What we are seeing now, as the sticker of weakness clings to President Obama, is that we are no longer the sole superpower looming over the world. We have squandered that role with unnecessary wars (Vietnam, Iraq) and an unnecessarily prolonged one (Afghanistan).

What some perceive as a new era of weakness is rather, to borrow the title of a Tennessee Williams play, a period of adjustment, in which we are becoming a power among others. Certainly a military power superior to all the others, but no longer in a position, nor with the disposition, to intervene anywhere and everywhere in the world.

We would do well to hark back to the formula of the then Secretary of State John Quincy Adams during the period of what is known in American history as the "era of good feelings", when the unity of the country was uppermost in the policies of President James Monroe. In a lengthy speech on July 4, 1821, Adams asserted that "[America] does not go abroad in search of monsters to destroy".

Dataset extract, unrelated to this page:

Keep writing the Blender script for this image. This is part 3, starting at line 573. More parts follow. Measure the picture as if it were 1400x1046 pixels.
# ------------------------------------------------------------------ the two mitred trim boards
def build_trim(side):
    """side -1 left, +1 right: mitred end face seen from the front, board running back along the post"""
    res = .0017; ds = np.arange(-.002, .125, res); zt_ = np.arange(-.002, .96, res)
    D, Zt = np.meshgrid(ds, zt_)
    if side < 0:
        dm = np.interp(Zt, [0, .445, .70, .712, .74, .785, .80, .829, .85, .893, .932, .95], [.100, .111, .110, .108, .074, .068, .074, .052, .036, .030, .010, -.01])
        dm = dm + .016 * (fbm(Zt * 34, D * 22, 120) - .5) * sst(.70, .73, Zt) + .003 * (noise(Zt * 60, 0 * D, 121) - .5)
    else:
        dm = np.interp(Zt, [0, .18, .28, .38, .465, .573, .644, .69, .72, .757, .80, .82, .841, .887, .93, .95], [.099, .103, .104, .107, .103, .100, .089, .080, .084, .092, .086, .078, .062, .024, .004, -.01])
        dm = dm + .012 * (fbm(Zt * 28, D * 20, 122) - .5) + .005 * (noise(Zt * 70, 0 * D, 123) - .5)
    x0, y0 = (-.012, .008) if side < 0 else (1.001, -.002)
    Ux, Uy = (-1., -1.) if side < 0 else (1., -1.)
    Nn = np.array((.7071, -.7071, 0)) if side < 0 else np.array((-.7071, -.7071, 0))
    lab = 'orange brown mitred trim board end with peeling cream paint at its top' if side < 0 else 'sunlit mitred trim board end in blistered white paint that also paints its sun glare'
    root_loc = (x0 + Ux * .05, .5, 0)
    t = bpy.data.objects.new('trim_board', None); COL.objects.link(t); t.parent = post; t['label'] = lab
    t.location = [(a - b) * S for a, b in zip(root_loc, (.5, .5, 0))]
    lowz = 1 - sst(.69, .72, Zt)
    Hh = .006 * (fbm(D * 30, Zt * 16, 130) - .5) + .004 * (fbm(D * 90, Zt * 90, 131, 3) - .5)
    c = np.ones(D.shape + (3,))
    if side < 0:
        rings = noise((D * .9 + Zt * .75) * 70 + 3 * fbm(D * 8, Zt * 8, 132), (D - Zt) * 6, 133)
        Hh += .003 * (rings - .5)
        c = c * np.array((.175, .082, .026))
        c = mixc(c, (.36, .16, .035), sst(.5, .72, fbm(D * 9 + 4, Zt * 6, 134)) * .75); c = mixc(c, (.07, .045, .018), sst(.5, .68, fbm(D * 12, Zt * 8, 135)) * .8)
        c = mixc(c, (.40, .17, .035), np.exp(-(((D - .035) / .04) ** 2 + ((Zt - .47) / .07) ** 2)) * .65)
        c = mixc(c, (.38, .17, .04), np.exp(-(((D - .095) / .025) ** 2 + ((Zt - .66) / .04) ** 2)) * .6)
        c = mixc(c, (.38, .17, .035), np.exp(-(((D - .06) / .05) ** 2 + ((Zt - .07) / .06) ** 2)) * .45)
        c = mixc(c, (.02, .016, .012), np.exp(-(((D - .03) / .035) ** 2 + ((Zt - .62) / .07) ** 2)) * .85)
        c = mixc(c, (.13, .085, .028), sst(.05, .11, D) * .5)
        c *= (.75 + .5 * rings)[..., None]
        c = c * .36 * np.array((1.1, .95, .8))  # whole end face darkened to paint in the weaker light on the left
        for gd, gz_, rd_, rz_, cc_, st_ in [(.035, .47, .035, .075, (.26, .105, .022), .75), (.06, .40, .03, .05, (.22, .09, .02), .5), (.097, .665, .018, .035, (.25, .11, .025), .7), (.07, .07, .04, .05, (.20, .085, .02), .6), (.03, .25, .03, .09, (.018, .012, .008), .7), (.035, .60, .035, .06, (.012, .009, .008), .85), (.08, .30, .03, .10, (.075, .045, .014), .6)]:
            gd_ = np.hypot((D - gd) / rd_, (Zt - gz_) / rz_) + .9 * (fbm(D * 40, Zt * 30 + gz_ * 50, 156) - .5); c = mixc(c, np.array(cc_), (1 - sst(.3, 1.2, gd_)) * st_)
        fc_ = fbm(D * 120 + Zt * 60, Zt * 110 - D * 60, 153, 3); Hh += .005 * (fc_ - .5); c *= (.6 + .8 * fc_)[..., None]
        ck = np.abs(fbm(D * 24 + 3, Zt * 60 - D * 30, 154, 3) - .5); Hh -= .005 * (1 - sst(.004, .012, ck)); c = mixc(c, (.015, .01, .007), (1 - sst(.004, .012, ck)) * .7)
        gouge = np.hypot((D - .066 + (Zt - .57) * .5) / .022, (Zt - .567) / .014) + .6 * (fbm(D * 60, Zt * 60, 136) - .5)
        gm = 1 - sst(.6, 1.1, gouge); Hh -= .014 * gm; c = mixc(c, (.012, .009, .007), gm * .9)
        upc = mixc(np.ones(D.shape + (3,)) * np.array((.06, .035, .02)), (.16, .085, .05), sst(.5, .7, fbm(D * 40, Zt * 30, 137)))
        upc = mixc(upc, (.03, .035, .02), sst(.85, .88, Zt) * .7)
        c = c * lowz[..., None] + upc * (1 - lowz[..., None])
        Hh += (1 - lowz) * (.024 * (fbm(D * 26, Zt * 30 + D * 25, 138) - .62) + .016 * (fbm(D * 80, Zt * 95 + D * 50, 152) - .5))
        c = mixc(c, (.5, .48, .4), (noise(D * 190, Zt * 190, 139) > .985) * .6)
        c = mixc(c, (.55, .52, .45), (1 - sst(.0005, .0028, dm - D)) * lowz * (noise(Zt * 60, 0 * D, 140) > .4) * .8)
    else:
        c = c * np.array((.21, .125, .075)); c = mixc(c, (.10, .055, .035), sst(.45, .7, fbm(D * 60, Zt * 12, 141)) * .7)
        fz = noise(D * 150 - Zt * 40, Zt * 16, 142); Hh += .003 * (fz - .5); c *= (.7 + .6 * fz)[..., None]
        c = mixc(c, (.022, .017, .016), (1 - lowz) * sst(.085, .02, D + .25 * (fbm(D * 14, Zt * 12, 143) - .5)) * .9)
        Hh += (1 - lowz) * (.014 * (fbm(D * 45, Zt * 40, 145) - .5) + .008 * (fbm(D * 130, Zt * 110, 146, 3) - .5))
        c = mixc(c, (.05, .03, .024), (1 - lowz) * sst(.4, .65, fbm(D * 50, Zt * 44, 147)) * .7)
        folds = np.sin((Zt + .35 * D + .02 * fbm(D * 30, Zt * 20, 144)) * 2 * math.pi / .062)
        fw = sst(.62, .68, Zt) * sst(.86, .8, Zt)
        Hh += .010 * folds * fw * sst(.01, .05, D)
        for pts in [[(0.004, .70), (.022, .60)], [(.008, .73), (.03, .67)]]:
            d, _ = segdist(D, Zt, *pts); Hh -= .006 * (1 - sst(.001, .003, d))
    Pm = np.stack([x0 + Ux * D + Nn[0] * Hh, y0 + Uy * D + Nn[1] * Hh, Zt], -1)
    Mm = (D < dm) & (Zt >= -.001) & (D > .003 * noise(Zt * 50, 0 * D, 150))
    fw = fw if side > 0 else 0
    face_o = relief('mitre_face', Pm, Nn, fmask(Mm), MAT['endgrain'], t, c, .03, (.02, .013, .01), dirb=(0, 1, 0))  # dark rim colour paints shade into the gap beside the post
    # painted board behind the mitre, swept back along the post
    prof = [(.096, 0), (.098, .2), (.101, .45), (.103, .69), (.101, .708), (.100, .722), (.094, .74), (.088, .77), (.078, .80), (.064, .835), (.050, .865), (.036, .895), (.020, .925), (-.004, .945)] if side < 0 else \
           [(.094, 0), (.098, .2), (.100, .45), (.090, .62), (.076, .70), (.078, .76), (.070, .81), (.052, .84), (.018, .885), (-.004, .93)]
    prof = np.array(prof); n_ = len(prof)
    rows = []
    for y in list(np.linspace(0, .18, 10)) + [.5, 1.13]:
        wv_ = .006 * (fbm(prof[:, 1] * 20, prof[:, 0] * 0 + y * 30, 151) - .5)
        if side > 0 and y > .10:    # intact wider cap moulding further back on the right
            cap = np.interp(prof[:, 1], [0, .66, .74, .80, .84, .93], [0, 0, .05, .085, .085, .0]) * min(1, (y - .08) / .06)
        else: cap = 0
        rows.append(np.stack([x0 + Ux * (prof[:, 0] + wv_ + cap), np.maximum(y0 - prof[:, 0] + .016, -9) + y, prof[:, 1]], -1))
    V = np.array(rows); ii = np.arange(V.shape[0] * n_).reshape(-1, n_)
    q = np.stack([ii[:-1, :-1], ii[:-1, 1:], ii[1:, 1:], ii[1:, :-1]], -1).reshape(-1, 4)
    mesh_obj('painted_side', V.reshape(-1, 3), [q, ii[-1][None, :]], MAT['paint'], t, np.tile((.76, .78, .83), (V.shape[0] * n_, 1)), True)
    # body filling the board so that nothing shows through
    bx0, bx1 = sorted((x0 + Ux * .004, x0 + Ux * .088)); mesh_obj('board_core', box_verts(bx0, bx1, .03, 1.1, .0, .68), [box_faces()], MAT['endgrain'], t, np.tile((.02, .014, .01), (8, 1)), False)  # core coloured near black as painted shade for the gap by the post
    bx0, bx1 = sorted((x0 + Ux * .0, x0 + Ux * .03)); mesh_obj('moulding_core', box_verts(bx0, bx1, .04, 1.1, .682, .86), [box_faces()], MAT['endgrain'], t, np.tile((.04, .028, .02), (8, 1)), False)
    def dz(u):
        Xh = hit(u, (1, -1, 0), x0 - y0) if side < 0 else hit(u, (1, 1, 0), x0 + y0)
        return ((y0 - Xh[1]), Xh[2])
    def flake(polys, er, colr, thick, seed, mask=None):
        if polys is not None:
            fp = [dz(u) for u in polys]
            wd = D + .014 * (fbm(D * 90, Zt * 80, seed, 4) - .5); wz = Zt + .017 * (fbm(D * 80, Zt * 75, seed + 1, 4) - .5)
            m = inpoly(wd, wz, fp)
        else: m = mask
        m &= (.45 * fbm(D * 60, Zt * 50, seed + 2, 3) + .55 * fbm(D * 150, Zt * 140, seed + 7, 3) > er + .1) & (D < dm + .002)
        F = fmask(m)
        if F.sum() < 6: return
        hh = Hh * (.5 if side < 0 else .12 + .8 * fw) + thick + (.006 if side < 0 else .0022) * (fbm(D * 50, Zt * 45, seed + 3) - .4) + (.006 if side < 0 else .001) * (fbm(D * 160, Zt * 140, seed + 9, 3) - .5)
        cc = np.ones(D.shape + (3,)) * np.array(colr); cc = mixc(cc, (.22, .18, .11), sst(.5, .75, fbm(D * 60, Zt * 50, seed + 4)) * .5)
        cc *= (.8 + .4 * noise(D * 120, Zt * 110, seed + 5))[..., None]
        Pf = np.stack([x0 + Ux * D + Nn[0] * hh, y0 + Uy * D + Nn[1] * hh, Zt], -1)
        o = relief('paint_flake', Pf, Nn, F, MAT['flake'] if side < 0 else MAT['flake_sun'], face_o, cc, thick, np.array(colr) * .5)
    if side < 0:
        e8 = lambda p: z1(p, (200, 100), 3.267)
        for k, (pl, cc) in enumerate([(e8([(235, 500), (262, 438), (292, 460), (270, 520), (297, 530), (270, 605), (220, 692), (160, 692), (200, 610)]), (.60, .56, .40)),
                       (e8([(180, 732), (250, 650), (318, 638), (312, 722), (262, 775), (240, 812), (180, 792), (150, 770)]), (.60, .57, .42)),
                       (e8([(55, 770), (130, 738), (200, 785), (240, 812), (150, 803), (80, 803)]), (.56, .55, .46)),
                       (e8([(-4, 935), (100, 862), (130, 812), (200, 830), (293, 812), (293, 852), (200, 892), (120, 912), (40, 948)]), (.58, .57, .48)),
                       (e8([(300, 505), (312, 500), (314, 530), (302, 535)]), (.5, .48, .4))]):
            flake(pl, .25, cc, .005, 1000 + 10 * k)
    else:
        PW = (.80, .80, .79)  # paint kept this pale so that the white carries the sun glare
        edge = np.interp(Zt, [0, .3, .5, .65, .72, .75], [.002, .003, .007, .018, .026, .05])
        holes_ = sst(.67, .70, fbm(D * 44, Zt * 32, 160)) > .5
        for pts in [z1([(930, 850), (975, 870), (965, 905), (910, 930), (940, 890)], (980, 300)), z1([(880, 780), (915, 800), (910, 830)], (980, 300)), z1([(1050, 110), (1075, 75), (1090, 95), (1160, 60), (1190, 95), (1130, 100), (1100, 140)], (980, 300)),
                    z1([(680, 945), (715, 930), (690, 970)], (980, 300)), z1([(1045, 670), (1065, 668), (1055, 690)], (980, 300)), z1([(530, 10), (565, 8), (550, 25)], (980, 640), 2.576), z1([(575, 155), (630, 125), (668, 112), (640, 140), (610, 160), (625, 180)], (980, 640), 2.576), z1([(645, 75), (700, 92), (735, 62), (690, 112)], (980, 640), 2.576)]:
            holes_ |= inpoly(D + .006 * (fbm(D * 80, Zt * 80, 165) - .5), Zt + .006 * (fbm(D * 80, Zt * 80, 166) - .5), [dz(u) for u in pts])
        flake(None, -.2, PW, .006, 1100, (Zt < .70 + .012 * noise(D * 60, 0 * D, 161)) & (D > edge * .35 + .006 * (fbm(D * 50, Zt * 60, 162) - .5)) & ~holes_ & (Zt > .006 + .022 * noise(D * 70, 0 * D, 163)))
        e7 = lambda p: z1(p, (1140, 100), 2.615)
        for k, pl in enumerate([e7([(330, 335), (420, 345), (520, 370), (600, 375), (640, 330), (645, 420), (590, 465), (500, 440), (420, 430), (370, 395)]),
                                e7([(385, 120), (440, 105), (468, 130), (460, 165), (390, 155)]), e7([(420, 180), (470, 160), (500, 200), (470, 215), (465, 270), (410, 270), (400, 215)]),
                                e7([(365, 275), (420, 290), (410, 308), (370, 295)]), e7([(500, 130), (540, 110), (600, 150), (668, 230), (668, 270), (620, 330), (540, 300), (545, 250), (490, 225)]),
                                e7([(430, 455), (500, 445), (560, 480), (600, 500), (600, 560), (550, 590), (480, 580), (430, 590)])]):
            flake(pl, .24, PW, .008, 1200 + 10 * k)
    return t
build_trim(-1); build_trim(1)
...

In an article in the Financial Times of July 11entitled, "America's retreat from its watchdog role was overdue", Thomas Ganiatsos notes the "monumental material and human cost" of being "the pre-eminent military champion for the preservation of western values" since the end of the Second World War. Calling it a "disastrous record", he adds, "Was it worth it, and is it not surprising that many of my fellow Americans -- not just the libertarian right -- rejoice that this chapter in world history is finally coming to a close?"